State appropriators will meet Thursday in hopes of reaching a compromise on a bond plan that would provide money for transportation, higher education, the environment and cultural infrastructure. Legislators should make sure a deal is made in time for a ballot question this year.

Despite its haphazard treatment at the hands of legislators, this bond is important. Among other things, the money is necessary to secure the state’s share of federal fuel tax receipts and to fund major transportation projects.

In his original bond proposal, Gov. John Baldacci asked the Legislature to approve $75 million worth of transportation bonds. The bond is part of the governor’s $633 million Biennial Transportation Improvement Plan, which would fund more than 1,200 projects around the state, create about 10,000 full-time jobs, reconstruct 180 miles of highways and rehabilitate 83 bridges.

Without the money from the proposed bond, the state will not be eligible for more than $200 million in federal transportation funding.
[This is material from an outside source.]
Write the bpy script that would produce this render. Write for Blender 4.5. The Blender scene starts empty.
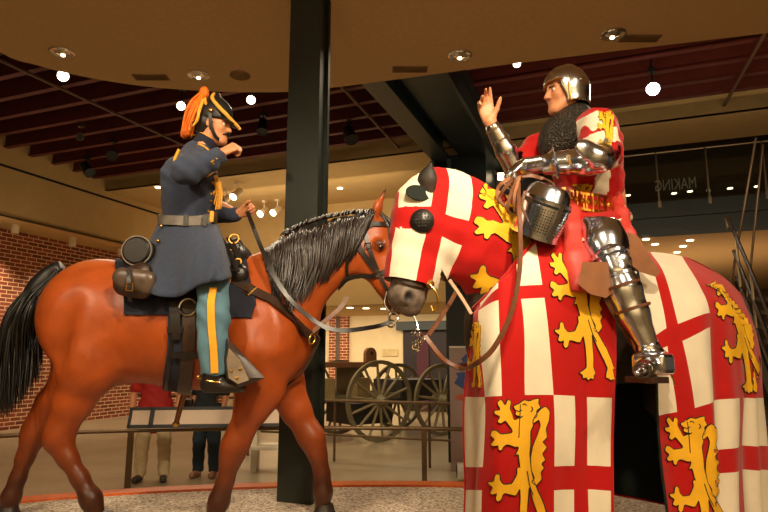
import bpy, bmesh, math, random
import numpy as np
from mathutils import Vector, Matrix, noise as mnoise
from mathutils.bvhtree import BVHTree
from mathutils.geometry import delaunay_2d_cdt, tessellate_polygon

random.seed(7)
rng = np.random.default_rng(7)
SC = bpy.context.scene
COL = SC.collection

# ------------------------------------------------------------------ camera, world, lights, exposure
CAM = np.array([0.0, 0.0, 1.6])
PITCH = math.atan(0.17)
FPX = 600.0
cd = bpy.data.cameras.new('camera')
cd.sensor_width = 36.0
cd.lens = 36.0 * FPX / 768.0
cam = bpy.data.objects.new('camera', cd)
cam.location = CAM
cam.rotation_euler = (math.pi / 2 + PITCH, 0, 0)
COL.objects.link(cam)
SC.camera = cam

w = bpy.data.worlds.new('world')
SC.world = w
w.use_nodes = True
w.node_tree.nodes['Background'].inputs[0].default_value = (1.0, 0.77, 0.50, 1)
w.node_tree.nodes['Background'].inputs[1].default_value = 0.09

SC.view_settings.view_transform = 'Standard'
SC.view_settings.look = 'None'
SC.view_settings.gamma = 1.0
SC.view_settings.use_curve_mapping = False
SC.view_settings.exposure = 0.0

WARM = (1.0, 0.80, 0.54)

def spot(name, loc, target, watts, angle=60, blend=0.6, size=0.12, color=WARM):
    l = bpy.data.lights.new(name, 'SPOT')
    l.energy = watts; l.spot_size = math.radians(angle); l.spot_blend = blend
    l.shadow_soft_size = size; l.color = color
    o = bpy.data.objects.new(name, l)
    o.location = loc
    d = Vector(target) - Vector(loc)
    o.rotation_euler = d.to_track_quat('-Z', 'Y').to_euler()
    COL.objects.link(o)
    return o

def area(name, loc, target, watts, sx, sy, color=WARM):
    l = bpy.data.lights.new(name, 'AREA')
    l.energy = watts; l.shape = 'RECTANGLE'; l.size = sx; l.size_y = sy; l.color = color
    o = bpy.data.objects.new(name, l)
    o.location = loc
    d = Vector(target) - Vector(loc)
    o.rotation_euler = d.to_track_quat('-Z', 'Y').to_euler()
    COL.objects.link(o)
    return o

# ceiling spots of the exhibit, above and around the photographer
spot('spot_horse', (0.9, 0.3, 4.25), (-0.75, 3.7, 1.9), 540, 52)
spot('spot_horse_rear', (-2.6, 0.5, 4.25), (-1.9, 3.7, 1.7), 330, 60)
spot('spot_trooper', (-0.2, 0.6, 4.25), (-1.1, 3.6, 2.7), 160, 40)
spot('spot_knight', (0.5, 0.1, 4.25), (1.1, 3.1, 2.1), 350, 56)
spot('spot_knight_rear', (2.6, 0.3, 4.25), (1.8, 3.2, 1.7), 205, 60)
spot('spot_rim', (2.9, 5.4, 4.3), (1.1, 3.1, 2.5), 160, 60)
spot('spot_rim_horse', (-1.2, 5.6, 4.3), (-1.3, 3.7, 2.3), 110, 60)
spot('spot_platform', (0.0, 4.6, 4.3), (-0.4, 4.5, 0.65), 160, 95)

# added unseen area lights: front wall glow and fill for the armour to reflect
area('area_front_wall', (0, -4.2, 4.2), (0, -6.2, 2.2), 330, 9, 0.5)
area('area_front_left', (-3.2, -1.2, 4.25), (-1.0, 3.6, 1.8), 45, 1.6, 0.5)
area('area_front_right', (2.6, -1.4, 4.25), (1.2, 3.1, 1.9), 36, 1.6, 0.5)

# ------------------------------------------------------------------ picture rays -> places in the room
CP, SP = math.cos(PITCH), math.sin(PITCH)
def ray(px, py):
    u = (px - 384.0) / FPX; v = (256.0 - py) / FPX
    return np.array([u, CP - v * SP, SP + v * CP])
def P(px, py, Y):
    d = ray(px, py)
    return CAM + d * (Y / d[1])
def PZ(px, py, z):
    d = ray(px, py)
    return CAM + d * ((z - CAM[2]) / d[2])
# the building stands turned to the exhibit: a runs along its back wall, b goes deeper
E1 = np.array([0.9353, -0.3538, 0.0]); E2 = np.array([0.3538, 0.9353, 0.0])
O0 = np.array([-6.93, 14.4, 0.0])
def R(a, b, z):
    return O0 + a * E1 + b * E2 + np.array([0, 0, z])
def PB(px, py, b):                        # ray against the plane at depth b of the building
    d = ray(px, py)
    t = (b - np.dot(CAM - O0, E2)) / np.dot(d, E2)
    return CAM + d * t
def toR(p):
    q = np.asarray(p) - O0
    return float(q @ E1), float(q @ E2), float(q[2])

# ------------------------------------------------------------------ materials
def lin(c):
    return tuple(((x / 255.0) / 12.92 if x / 255.0 <= 0.04045 else ((x / 255.0 + 0.055) / 1.055) ** 2.4) for x in c)

def mat(name, rgb, rough=0.6, metal=0.0, vary=0.15, scale=8.0, bump=0.0, bscale=60.0, spec=0.5, emit=None, es=0.0,
        coat=0.0, aniso=None, sheen=0.0, attr=None):
    m = bpy.data.materials.new(name)
    m.use_nodes = True
    nt = m.node_tree; N = nt.nodes; L = nt.links
    b = N['Principled BSDF']
    c = lin(rgb)
    b.inputs['Roughness'].default_value = rough
    b.inputs['Metallic'].default_value = metal
    b.inputs['Specular IOR Level'].default_value = spec
    if coat: b.inputs['Coat Weight'].default_value = coat
    if sheen:
        b.inputs['Sheen Weight'].default_value = sheen
    tc = N.new('ShaderNodeTexCoord')
    if vary > 0:
        nz = N.new('ShaderNodeTexNoise'); nz.inputs['Scale'].default_value = scale; nz.inputs['Detail'].default_value = 5
        L.new(tc.outputs['Object'], nz.inputs['Vector'])
        mp = N.new('ShaderNodeMapRange')
        mp.inputs['From Min'].default_value = 0.3; mp.inputs['From Max'].default_value = 0.7
        mp.inputs['To Min'].default_value = 1 - vary; mp.inputs['To Max'].default_value = 1 + vary
        L.new(nz.outputs['Fac'], mp.inputs['Value'])
        hs = N.new('ShaderNodeVectorMath'); hs.operation = 'SCALE'
        L.new(mp.outputs['Result'], hs.inputs['Scale'])
        if attr:
            at = N.new('ShaderNodeAttribute'); at.attribute_name = attr
            L.new(at.outputs['Color'], hs.inputs[0])
        else:
            hs.inputs[0].default_value = c
        L.new(hs.outputs[0], b.inputs['Base Color'])
    else:
        b.inputs['Base Color'].default_value = (*c, 1)
    if bump > 0:
        n2 = N.new('ShaderNodeTexNoise'); n2.inputs['Scale'].default_value = bscale; n2.inputs['Detail'].default_value = 4
        L.new(tc.outputs['Object'], n2.inputs['Vector'])
        bp = N.new('ShaderNodeBump'); bp.inputs['Strength'].default_value = bump; bp.inputs['Distance'].default_value = 0.01
        L.new(n2.outputs['Fac'], bp.inputs['Height']); L.new(bp.outputs['Normal'], b.inputs['Normal'])
    if emit:
        b.inputs['Emission Color'].default_value = (*lin(emit), 1); b.inputs['Emission Strength'].default_value = es
    return m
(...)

Mainers sent that money to Washington, but it will only come back if the state dedicates new money to infrastructure repairs and construction.

It takes a two-thirds majority in the House and Senate to send the bond package to voters. And while support for some kind of transportation bond is almost universal, other proposed borrowing has met with stiff resistance. Republican leaders want to put a cap of about $84 million on the total bond package. Democrats, who began by seeking more than $100 million, have come down to about $93 million in their request. The last $10 million is the sticking point.

Republicans say the state shouldn’t borrow more than is absolutely necessary; Democrats counter that now, because of low interest rates and vast needs, is a good time to issue bonds.

The projects hoping for a piece of the bond pie are worthwhile. For example, the Maine Cultural Affairs Council would receive $4 million for critical improvements to libraries, museums and archives. Every state dollar this innovative consortium receives attracts $7 from other sources in support of the state’s creative economy.

There are different types of debt. While Maine’s traditional debt burden remains low, the state has borrowed heavily from its infrastructure. We have allowed our roads, public buildings and public spaces to erode. Bond debt, available now at discount rates, is a good way to address some of those problems.

A reasonable compromise in the $89 million range could still provide $65 million to transportation, $4 million to the Cultural Affairs Council and a substantial investment of around $10 million each to higher education and the environment. Both Republicans and Democrats could find something to celebrate in such a deal.

We urge state lawmakers to develop a bond compromise for the ballot in November. If no bond package is produced, the Legislature will be held responsible for costing Maine its share of federal transportation dollars and a missed opportunity to invest in the state’s infrastructure.